Federation’s Debt Advisors Indicate that Public Debt is “Unsustainable”

“Their advice, basically,…is that our debt is unsustainable and we’ve been saying that ourselves. They have been able to compile in a highly reliable way, what is the total stock of debt that the country has and this of course is not only the debt of the central government of St. Kitts and Nevis and the Nevis Island Administration debt but also the debt that has been incurred by our statutory corporations, SSMC of the past, SCASPA, NEVCO and so forth… And several other organisations that have been by law, established as statutory bodies. And the stock of debt has been well documented and having brought to our attention the stock of debt, our advisors have now worked out a plan and they are saying certain things that we need to do here,” Dr. Douglas expressed during Tuesday, 31st May, 2011’s edition of his radio programme, “Ask the PM”.

Dr. Douglas, Minister of Finance, explained that even though the federation has never defaulted on paying back the debt, doing so is burdensome.
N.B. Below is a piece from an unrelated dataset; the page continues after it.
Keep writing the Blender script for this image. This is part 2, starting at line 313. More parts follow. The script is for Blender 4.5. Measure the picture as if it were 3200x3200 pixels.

“So basically, what the report is saying is that we need to begin to speak with our creditors. We need to re-examine some of the terms and conditions under which those loans were first advanced and see if it is possible to have them revisited so that in the payment schedule of these debts, it will be less burdensome on the people of St. Kitts and Nevis and infact asking some of those same creditors to help to share the burden that the people of St. Kitts and Nevis are carrying because it needs…to be revisited under the circumstances where there is a tremendous global recession where there’s a global financial crisis and economic crisis that started several years ago, 2008.

“It has affected us in a negative way, there is no sign of this really improving globally, regionally and in our situation in St. Kitts and Nevis within the short time and so it has become very very important and necessary to speak with our creditors, to seek their cooperation and to a large extent, looking again at the public debt stock, which as I said is high, unsustainable. And this…will address severe payment challenges that are associated with the servicing of the debt. It will seek to place the country’s high debt burden firmly on what has been described as a sustainable footing along with a series of new economic measures that are being introduced by us. In fact some of the things that our advisors have advised is that we need to make sure – for example – that the VAT is sustained, that we improve on areas where they have been some areas of failures. We want to improve on those areas.”

The Prime Minister noted however, that consultation with creditors would only be necessary at the regional and local levels.

“We also now have to begin to look at others who may not have given sovereign debts. Of course we’ve had creditors in the Caribbean region, we’ve had creditors locally and for example…70 percent of national debt is domestically derived and 30 percent is regionally derived. A very small portion of our national debt involves the usual Paris Club entities and so in talking to or creditors, there is no need at all to speak to the Paris Club group because, as I said, most of our debt is regionally and domestically owned. And so we will be confining our discussions, our talks and so forth with our creditors to those at the domestic level and those at the regional level.”